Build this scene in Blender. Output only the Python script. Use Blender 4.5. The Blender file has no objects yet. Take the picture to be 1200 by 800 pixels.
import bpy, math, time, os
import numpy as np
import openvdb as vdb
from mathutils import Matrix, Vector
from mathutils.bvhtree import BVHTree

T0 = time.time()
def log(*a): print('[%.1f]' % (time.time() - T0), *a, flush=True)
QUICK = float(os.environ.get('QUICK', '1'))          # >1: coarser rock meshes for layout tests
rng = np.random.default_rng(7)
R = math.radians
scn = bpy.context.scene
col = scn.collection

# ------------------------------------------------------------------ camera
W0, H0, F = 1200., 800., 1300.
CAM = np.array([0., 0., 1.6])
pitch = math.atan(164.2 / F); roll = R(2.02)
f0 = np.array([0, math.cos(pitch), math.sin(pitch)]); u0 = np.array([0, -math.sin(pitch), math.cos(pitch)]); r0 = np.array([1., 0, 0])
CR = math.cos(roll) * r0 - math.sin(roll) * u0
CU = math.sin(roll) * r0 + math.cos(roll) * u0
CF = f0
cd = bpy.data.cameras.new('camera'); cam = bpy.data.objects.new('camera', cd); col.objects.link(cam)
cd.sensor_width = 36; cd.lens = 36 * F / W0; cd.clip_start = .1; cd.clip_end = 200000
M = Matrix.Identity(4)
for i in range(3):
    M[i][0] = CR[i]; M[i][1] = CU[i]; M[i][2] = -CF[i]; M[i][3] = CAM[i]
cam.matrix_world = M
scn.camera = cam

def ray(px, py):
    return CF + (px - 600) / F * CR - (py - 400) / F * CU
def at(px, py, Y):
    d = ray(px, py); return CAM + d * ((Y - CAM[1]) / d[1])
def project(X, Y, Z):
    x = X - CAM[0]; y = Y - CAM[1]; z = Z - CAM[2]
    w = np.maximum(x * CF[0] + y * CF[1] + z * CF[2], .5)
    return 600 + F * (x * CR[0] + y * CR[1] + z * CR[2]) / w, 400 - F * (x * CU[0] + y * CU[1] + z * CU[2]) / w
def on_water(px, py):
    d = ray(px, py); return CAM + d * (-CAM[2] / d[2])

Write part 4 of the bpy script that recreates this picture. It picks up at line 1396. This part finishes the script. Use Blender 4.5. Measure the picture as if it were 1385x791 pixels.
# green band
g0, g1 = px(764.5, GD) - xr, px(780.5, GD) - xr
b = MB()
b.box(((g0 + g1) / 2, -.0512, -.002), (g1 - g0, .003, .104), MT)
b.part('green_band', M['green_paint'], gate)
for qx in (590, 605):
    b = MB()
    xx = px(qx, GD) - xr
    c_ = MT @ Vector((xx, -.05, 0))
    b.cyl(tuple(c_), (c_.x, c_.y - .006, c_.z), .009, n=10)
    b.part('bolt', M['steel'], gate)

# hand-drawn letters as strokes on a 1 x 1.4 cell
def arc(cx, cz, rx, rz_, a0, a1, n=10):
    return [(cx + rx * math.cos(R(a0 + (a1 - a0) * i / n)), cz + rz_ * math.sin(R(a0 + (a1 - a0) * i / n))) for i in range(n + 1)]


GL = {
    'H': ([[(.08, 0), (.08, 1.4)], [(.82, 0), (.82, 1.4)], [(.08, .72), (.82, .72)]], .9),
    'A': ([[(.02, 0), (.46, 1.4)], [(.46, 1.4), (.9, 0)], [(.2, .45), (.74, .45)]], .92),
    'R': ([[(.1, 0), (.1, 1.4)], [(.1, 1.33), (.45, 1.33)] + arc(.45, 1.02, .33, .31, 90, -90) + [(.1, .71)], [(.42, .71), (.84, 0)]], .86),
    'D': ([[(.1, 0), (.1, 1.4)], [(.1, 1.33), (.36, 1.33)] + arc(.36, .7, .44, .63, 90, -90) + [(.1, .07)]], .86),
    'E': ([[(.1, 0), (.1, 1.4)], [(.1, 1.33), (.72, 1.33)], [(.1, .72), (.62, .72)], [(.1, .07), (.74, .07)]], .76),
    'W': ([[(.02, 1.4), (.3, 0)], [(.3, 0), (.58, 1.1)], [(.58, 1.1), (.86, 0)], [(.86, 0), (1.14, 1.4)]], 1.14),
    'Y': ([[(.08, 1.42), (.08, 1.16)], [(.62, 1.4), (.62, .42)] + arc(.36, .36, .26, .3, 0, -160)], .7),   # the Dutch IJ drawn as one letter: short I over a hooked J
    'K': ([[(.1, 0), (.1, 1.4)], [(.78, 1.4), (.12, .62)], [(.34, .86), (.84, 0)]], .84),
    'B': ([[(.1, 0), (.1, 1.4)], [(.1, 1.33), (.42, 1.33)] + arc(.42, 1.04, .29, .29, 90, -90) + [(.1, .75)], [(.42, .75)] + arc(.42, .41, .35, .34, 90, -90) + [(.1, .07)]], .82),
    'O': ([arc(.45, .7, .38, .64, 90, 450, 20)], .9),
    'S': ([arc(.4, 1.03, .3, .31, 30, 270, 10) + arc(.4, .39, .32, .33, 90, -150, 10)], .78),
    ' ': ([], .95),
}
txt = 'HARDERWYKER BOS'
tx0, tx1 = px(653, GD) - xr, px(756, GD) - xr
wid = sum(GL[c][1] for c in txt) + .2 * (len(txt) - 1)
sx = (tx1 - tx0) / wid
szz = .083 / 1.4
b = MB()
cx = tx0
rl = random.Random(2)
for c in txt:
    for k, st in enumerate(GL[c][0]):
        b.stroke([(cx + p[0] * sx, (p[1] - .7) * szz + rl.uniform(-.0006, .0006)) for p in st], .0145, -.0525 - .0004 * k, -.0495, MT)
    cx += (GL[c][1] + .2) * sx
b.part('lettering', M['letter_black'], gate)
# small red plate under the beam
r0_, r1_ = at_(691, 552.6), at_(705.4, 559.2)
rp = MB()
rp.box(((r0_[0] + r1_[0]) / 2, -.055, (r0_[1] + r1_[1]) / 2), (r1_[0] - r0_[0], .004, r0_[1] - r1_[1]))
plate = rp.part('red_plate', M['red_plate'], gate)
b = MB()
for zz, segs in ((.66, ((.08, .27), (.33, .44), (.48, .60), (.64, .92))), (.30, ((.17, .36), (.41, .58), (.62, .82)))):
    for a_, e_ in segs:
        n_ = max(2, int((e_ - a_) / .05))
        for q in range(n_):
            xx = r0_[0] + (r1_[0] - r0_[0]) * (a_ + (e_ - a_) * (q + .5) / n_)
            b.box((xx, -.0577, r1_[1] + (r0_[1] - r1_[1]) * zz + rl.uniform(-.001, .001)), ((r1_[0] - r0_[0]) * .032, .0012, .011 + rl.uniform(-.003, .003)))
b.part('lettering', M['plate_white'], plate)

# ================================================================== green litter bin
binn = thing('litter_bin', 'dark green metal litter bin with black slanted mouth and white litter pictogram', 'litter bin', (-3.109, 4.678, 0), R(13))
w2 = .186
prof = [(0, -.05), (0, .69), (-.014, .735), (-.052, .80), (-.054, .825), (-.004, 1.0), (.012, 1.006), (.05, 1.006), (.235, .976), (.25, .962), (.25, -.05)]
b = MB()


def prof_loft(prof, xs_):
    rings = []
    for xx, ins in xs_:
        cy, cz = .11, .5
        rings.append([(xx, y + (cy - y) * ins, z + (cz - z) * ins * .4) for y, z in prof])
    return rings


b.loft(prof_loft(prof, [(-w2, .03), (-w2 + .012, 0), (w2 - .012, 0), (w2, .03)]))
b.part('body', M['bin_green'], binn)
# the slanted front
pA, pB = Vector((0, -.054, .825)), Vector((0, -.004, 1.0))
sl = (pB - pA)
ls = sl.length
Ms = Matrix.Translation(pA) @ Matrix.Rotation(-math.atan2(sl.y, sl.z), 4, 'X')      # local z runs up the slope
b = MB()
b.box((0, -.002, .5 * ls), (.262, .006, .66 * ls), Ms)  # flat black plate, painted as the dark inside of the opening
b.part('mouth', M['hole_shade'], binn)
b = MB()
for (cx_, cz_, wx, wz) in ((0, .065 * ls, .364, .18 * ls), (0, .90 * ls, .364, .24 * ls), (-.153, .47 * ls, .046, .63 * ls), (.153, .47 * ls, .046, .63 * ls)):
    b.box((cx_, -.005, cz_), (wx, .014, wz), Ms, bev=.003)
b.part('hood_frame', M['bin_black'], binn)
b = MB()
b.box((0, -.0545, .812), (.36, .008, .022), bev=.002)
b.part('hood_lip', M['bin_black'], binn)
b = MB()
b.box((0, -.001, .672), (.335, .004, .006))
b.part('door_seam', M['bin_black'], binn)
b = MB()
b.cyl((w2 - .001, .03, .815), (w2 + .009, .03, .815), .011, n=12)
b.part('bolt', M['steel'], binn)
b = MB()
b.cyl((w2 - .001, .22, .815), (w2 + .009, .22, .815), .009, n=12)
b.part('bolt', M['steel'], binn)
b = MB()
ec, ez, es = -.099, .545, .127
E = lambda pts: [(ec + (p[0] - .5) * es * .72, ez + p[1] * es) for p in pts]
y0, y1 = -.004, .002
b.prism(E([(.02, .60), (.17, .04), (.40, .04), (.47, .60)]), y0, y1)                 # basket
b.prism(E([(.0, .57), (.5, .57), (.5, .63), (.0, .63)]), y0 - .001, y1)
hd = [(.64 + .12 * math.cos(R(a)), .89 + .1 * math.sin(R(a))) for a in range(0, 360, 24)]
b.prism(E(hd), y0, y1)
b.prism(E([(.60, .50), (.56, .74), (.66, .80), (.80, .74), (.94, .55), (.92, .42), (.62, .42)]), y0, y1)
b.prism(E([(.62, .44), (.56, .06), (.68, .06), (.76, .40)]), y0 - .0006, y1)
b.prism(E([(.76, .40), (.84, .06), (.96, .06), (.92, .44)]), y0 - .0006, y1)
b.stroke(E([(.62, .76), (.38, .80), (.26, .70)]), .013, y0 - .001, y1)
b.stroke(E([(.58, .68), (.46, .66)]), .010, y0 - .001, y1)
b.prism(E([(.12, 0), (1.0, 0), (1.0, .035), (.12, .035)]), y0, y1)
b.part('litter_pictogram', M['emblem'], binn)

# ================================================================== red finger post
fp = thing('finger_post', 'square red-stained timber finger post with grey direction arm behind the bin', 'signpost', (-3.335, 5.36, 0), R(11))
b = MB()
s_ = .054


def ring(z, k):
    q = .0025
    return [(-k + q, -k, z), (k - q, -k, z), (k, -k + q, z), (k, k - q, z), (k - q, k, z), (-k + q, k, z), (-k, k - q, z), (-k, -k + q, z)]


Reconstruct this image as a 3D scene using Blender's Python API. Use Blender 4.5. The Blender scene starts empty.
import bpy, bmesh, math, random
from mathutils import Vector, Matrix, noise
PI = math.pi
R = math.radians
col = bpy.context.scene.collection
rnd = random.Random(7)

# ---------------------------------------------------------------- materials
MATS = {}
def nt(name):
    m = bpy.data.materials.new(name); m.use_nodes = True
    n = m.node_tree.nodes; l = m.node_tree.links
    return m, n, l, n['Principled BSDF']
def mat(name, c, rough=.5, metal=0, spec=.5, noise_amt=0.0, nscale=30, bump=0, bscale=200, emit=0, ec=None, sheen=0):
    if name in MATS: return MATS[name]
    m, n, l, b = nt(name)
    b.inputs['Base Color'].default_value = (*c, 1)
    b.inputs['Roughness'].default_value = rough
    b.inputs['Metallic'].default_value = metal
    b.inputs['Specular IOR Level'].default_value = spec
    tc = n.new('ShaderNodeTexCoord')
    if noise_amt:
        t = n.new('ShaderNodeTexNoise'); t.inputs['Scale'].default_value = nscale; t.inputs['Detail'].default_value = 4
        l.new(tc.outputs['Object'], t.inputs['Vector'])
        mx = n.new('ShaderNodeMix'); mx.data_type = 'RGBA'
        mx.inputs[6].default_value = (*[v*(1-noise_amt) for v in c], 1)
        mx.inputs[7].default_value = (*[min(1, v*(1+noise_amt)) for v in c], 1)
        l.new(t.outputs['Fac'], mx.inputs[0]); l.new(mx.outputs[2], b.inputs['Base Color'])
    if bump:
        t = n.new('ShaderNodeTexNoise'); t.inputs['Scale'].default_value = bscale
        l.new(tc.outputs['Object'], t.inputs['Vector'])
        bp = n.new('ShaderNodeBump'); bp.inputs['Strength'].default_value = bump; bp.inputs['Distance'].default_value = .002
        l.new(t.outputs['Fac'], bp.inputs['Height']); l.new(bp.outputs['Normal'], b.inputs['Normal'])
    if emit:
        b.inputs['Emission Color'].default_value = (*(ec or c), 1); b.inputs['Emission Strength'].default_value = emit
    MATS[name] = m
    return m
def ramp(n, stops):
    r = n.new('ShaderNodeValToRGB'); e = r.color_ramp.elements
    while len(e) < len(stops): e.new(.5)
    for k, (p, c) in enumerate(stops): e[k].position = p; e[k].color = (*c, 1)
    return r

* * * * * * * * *

Reproduce exactly the lines from the beginning of the entries above up to and including the line that contains "from mathutils.bvhtree import BVHTree".

*Finished task*
Build this scene in Blender. Output only the Python script. Use Blender 4.5. The Blender file has no objects yet. Take the picture to be 1200 by 800 pixels.
import bpy, math, time, os
import numpy as np
import openvdb as vdb
from mathutils import Matrix, Vector
from mathutils.bvhtree import BVHTree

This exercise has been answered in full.